* [Short exercise] Using the data below, output the first line and every line after it up to and including the line containing "sc_ = MB(); sc_.blob((14.1, DY0-0.02, 14.4), 0.17, 0.08, 0.17);", exactly as written and with nothing added.

#### Material provided ####

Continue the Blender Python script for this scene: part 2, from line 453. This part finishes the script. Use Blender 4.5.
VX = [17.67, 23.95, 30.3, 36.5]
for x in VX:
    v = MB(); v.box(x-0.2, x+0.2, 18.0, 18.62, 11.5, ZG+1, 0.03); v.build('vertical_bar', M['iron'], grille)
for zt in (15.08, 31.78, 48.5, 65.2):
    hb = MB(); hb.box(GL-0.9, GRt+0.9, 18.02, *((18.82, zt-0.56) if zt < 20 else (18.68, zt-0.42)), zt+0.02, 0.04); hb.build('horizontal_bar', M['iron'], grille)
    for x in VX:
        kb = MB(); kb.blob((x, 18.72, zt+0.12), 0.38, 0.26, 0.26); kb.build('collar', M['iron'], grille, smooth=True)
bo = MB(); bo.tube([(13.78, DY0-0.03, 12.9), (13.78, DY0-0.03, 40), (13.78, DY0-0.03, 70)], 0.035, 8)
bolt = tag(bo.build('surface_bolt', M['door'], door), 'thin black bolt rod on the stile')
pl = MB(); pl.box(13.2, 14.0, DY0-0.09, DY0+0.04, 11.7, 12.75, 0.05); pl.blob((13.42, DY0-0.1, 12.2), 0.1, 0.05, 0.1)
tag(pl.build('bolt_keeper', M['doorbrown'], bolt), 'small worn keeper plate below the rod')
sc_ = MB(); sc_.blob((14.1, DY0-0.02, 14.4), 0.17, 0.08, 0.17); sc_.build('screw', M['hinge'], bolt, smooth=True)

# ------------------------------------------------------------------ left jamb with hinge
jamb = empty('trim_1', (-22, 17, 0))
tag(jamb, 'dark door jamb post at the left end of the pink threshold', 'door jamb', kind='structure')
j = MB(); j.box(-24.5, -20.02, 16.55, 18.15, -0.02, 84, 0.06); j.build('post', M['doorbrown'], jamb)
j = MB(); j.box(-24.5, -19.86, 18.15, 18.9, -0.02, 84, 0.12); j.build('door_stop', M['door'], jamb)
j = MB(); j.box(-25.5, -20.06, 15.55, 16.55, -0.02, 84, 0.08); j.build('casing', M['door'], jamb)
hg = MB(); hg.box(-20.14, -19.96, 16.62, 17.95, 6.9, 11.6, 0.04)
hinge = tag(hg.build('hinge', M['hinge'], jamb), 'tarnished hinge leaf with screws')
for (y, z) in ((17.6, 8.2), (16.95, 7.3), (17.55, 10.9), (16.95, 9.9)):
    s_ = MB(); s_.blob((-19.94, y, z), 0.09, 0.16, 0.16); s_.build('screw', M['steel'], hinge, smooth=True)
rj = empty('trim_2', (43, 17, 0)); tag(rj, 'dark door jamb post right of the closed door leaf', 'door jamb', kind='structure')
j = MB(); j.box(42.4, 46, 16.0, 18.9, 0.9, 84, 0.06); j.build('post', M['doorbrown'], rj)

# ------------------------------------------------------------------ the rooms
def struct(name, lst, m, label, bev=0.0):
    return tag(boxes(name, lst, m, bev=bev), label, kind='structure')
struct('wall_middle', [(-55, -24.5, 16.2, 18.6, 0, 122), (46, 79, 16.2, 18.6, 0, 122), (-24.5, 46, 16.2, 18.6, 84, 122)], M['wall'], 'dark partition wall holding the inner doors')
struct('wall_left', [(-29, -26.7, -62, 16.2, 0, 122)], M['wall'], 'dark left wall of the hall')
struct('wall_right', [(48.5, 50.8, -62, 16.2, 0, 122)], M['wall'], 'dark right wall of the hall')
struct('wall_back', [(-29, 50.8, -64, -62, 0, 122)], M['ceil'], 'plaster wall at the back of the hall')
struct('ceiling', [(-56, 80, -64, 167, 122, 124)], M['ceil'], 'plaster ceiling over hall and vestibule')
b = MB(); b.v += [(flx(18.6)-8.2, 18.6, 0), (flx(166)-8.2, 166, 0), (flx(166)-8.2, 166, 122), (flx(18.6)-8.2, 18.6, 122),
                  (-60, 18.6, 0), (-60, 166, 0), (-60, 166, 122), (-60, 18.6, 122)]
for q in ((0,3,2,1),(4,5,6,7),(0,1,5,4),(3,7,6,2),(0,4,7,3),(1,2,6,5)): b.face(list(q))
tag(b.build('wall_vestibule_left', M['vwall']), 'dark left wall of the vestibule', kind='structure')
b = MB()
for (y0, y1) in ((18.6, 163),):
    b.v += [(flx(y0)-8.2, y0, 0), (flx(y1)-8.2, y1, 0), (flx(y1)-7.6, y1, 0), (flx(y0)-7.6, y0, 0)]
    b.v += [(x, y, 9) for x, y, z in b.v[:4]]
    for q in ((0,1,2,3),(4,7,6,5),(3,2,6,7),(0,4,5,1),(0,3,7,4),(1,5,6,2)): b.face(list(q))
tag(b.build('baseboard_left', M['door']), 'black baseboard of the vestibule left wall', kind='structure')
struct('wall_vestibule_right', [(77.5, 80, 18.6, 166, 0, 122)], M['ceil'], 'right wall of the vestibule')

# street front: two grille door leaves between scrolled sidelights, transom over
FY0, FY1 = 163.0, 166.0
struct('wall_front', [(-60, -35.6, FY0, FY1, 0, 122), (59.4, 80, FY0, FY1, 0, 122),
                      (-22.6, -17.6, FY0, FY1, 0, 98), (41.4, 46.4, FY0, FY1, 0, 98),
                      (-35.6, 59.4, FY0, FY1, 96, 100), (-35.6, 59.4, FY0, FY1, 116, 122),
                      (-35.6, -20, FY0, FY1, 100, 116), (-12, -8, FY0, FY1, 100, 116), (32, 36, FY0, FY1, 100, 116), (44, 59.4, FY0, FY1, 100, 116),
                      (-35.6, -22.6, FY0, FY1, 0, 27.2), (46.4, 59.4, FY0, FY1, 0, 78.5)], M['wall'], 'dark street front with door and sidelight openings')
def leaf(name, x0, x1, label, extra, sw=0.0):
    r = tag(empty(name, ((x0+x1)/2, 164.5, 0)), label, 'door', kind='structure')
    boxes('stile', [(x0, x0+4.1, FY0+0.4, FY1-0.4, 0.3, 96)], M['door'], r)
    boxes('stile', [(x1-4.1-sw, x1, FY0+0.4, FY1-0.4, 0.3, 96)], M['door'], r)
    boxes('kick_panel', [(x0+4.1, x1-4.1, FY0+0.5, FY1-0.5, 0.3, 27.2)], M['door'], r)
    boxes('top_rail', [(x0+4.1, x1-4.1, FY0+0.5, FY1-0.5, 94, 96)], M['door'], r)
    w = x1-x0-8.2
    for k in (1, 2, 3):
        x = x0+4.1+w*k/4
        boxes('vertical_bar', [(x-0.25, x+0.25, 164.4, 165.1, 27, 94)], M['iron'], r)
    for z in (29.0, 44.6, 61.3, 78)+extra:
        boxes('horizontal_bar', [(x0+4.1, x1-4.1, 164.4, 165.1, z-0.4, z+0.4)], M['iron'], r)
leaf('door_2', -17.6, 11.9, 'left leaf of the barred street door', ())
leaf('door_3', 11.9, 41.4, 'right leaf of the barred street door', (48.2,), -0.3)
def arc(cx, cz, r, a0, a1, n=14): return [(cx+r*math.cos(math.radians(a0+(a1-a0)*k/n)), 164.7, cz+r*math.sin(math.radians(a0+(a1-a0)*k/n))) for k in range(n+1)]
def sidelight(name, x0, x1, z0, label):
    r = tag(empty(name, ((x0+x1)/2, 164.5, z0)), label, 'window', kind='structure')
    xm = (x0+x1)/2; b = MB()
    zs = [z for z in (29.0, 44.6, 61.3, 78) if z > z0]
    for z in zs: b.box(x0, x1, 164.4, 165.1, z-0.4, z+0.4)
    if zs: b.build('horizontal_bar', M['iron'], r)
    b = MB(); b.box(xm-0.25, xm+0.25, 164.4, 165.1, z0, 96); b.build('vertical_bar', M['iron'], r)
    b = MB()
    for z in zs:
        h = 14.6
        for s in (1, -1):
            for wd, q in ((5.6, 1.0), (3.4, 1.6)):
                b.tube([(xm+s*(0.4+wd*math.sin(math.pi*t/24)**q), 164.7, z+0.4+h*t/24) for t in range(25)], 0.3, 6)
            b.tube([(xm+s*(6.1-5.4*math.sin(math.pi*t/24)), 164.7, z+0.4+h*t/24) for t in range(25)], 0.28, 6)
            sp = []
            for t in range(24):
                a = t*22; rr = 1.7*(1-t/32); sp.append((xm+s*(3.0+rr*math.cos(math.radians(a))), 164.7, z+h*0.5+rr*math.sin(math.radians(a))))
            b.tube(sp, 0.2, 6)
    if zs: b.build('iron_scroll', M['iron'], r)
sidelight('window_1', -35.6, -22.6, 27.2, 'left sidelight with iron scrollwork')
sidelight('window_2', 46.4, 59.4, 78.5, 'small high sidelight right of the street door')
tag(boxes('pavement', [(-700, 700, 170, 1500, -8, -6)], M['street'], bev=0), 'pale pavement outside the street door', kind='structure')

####

* [Task output]
Continue the Blender Python script for this scene: part 2, from line 453. This part finishes the script. Use Blender 4.5.
VX = [17.67, 23.95, 30.3, 36.5]
for x in VX:
    v = MB(); v.box(x-0.2, x+0.2, 18.0, 18.62, 11.5, ZG+1, 0.03); v.build('vertical_bar', M['iron'], grille)
for zt in (15.08, 31.78, 48.5, 65.2):
    hb = MB(); hb.box(GL-0.9, GRt+0.9, 18.02, *((18.82, zt-0.56) if zt < 20 else (18.68, zt-0.42)), zt+0.02, 0.04); hb.build('horizontal_bar', M['iron'], grille)
    for x in VX:
        kb = MB(); kb.blob((x, 18.72, zt+0.12), 0.38, 0.26, 0.26); kb.build('collar', M['iron'], grille, smooth=True)
bo = MB(); bo.tube([(13.78, DY0-0.03, 12.9), (13.78, DY0-0.03, 40), (13.78, DY0-0.03, 70)], 0.035, 8)
bolt = tag(bo.build('surface_bolt', M['door'], door), 'thin black bolt rod on the stile')
pl = MB(); pl.box(13.2, 14.0, DY0-0.09, DY0+0.04, 11.7, 12.75, 0.05); pl.blob((13.42, DY0-0.1, 12.2), 0.1, 0.05, 0.1)
tag(pl.build('bolt_keeper', M['doorbrown'], bolt), 'small worn keeper plate below the rod')
sc_ = MB(); sc_.blob((14.1, DY0-0.02, 14.4), 0.17, 0.08, 0.17); sc_.build('screw', M['hinge'], bolt, smooth=True)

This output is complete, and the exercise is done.